If, however, one were to limit Girardian theory to a contemporary Christian, westernized worldview, the modifying aspects surrounding sacrifice would play down violence to such a degree that religion, despite its mimetic nature, would look similar to a non-sacrificial sacred canopy à la Berger’s description of religious life. This, however, opens up for viewing mimetic theory partly as a theory on modern desacrilized religion as it is manifested within the twentieth-century theological tradition, the same tradition by which Berger, despite operating within sociology and the scientific methods of sociology is clearly influenced.   In Violence and the Sacred, Girard starts with an analysis of violence as such. Methodically, the analysis is based on the premise that primitive religion sheds light on violence. But his latter works show that Girard has a twofold understanding of religion: one anthropological and another based on Christian theology.

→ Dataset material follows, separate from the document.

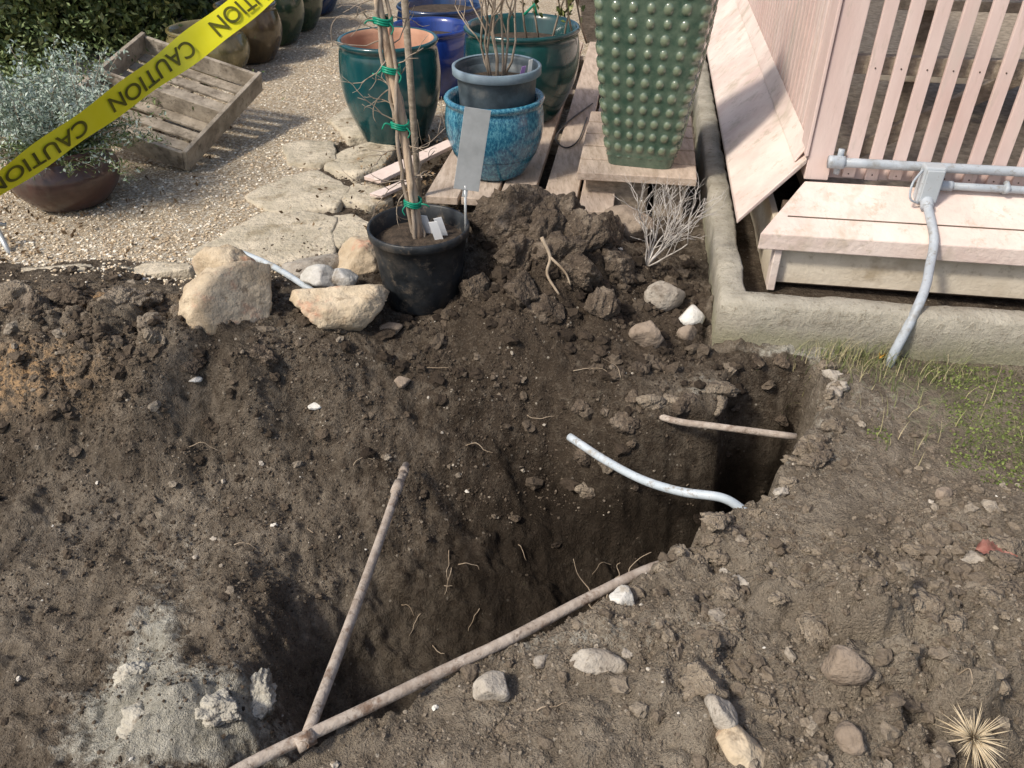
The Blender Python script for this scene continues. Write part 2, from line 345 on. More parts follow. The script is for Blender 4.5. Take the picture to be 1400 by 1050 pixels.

I do not think it is stretching the matter too far to say that Girard interprets primitive religion from a Christian standpoint. Especially in his most non-sacrificial phase sacrifice is clearly seen as anti-Christian. Since Things Hidden, false and true religion has been regarded from the perspective of how one interprets the victim. The victimage mechanism is the stumbling block as regards truth in religion, as it can evoke either a violent or a forgiving response. And what reveals the truth is the non-sacrificial interpretation of the Passion.